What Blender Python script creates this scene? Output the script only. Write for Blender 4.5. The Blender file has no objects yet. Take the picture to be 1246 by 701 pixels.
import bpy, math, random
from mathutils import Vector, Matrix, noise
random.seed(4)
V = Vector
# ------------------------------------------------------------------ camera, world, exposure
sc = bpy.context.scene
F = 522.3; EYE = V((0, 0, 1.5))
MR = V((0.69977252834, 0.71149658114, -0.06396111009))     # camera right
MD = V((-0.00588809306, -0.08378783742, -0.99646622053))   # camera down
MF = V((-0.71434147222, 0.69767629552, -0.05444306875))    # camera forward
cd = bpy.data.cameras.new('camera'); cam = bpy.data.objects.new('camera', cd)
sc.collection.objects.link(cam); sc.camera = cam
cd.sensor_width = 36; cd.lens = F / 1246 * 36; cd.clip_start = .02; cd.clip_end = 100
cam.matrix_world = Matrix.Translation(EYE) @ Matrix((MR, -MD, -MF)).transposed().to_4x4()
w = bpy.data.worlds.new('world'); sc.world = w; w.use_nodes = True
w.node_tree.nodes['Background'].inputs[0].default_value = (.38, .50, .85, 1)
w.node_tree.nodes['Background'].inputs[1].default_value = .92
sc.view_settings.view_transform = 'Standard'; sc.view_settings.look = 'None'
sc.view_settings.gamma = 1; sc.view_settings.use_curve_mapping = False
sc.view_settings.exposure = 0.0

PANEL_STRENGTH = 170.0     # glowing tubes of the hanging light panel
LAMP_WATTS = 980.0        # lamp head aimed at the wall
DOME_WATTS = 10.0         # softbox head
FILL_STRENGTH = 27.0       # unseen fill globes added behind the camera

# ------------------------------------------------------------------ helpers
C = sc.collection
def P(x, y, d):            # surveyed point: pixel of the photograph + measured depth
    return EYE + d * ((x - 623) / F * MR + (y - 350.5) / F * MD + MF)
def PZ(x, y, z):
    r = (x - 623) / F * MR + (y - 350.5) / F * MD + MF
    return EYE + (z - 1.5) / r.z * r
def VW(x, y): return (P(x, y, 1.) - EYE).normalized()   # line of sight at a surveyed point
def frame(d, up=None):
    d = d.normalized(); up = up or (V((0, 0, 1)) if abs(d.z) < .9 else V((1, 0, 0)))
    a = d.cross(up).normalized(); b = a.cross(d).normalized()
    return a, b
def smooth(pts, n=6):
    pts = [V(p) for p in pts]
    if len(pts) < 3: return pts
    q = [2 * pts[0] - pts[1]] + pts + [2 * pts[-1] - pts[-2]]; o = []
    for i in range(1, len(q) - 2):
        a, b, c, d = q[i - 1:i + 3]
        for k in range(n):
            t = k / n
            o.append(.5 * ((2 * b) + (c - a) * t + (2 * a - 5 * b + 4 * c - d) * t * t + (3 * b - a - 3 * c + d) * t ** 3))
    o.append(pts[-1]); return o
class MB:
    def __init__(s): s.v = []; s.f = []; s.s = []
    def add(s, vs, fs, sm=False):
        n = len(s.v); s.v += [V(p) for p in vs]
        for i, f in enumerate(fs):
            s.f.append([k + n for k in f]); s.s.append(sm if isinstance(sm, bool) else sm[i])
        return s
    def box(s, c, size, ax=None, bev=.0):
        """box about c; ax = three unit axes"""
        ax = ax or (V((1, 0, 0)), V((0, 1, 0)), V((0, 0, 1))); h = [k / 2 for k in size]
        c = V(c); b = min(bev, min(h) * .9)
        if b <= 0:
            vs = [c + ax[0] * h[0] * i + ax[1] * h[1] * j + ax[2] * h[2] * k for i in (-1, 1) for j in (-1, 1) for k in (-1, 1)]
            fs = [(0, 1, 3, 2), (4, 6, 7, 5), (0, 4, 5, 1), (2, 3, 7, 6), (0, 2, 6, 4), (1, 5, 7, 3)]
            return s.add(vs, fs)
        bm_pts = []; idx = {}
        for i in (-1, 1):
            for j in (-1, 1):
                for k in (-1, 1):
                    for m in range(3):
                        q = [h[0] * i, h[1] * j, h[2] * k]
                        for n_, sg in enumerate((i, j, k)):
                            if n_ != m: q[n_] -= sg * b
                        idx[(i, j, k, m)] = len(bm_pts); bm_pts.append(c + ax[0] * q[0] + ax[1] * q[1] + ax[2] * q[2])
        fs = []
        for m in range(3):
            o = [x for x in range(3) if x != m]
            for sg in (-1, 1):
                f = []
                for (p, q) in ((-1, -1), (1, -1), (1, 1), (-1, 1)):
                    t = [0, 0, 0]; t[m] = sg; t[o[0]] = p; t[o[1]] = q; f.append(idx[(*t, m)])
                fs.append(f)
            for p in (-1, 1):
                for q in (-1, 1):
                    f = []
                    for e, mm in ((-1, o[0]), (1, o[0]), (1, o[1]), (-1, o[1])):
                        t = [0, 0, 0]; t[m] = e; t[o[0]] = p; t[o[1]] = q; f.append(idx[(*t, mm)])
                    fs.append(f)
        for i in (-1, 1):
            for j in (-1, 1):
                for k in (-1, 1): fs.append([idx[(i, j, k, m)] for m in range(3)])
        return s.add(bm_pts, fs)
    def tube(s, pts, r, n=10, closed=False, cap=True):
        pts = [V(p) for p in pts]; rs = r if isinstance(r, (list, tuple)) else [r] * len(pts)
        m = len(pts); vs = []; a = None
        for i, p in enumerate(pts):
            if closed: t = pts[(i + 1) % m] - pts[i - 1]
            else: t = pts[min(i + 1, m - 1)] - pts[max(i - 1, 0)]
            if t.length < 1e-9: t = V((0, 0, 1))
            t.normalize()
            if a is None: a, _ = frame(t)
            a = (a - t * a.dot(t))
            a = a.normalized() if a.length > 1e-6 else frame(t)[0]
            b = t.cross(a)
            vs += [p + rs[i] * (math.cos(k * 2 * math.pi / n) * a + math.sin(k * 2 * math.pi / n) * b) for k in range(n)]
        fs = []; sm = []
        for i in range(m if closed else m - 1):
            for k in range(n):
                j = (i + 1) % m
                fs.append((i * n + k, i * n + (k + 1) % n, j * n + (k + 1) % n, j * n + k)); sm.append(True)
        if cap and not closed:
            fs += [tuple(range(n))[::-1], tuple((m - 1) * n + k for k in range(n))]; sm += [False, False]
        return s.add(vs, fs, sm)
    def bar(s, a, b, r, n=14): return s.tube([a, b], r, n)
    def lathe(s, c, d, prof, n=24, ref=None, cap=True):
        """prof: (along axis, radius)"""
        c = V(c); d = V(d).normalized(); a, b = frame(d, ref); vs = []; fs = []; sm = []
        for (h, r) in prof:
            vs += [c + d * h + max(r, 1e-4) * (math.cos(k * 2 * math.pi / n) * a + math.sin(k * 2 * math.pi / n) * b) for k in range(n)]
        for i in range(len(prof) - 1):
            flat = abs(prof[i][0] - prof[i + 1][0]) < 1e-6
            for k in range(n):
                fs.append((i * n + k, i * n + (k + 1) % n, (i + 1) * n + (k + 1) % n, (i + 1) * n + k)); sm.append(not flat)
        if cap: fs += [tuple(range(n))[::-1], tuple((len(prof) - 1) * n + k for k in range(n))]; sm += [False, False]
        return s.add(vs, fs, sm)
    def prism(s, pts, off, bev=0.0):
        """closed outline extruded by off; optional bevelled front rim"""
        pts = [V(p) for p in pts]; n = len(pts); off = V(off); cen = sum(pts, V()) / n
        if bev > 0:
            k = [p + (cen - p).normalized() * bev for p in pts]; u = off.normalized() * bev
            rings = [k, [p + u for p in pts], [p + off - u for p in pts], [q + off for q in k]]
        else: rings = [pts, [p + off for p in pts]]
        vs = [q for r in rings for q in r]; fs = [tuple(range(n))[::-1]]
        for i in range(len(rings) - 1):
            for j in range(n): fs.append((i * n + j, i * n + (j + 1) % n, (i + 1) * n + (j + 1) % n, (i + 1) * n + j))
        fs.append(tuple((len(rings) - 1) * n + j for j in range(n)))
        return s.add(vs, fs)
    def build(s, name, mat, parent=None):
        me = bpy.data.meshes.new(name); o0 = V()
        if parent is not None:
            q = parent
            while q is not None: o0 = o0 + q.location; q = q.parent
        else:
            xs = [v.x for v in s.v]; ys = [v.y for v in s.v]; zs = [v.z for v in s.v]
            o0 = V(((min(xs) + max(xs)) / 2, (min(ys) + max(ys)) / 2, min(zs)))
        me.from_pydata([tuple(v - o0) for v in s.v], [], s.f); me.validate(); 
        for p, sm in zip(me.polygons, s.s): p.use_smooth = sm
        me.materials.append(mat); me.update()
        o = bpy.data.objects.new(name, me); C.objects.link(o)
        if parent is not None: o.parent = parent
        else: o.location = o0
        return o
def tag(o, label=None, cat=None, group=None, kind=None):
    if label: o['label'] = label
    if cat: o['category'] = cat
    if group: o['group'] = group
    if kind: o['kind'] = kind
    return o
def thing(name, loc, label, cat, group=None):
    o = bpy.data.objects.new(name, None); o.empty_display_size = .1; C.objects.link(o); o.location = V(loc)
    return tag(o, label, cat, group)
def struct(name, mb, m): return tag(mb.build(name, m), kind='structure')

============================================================

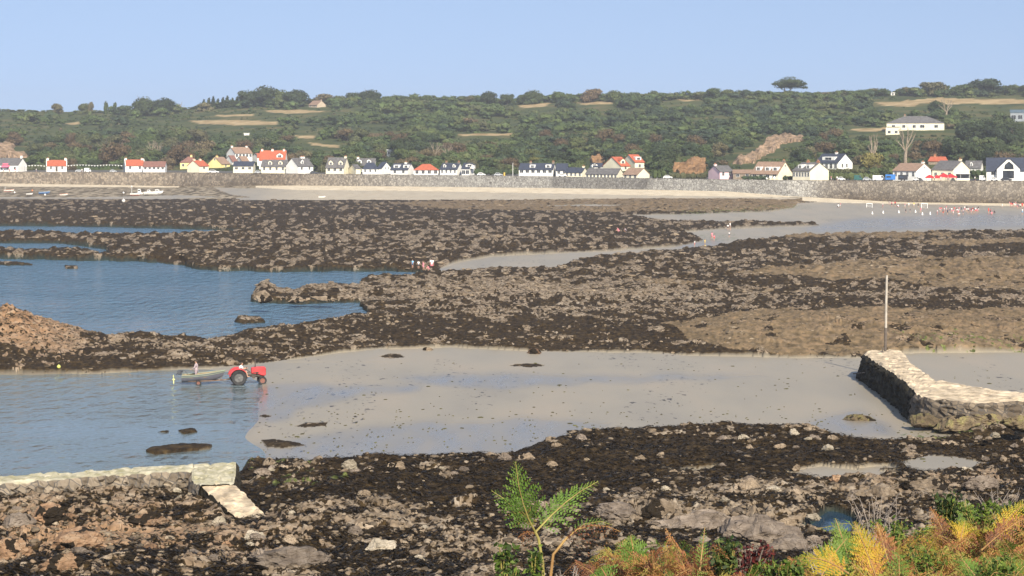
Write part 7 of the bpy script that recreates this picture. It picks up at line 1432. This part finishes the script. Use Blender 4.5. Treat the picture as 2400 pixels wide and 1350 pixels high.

============================================================

GIVEN EXERCISE - Which lines contain "scene"? Copy each of them.

ANSWER TO THIS EXERCISE -
What Blender Python script creates this scene? Output the script only. Write for Blender 4.5. The Blender file has no objects yet. Take the picture to be 1246 by 701 pixels.
sc = bpy.context.scene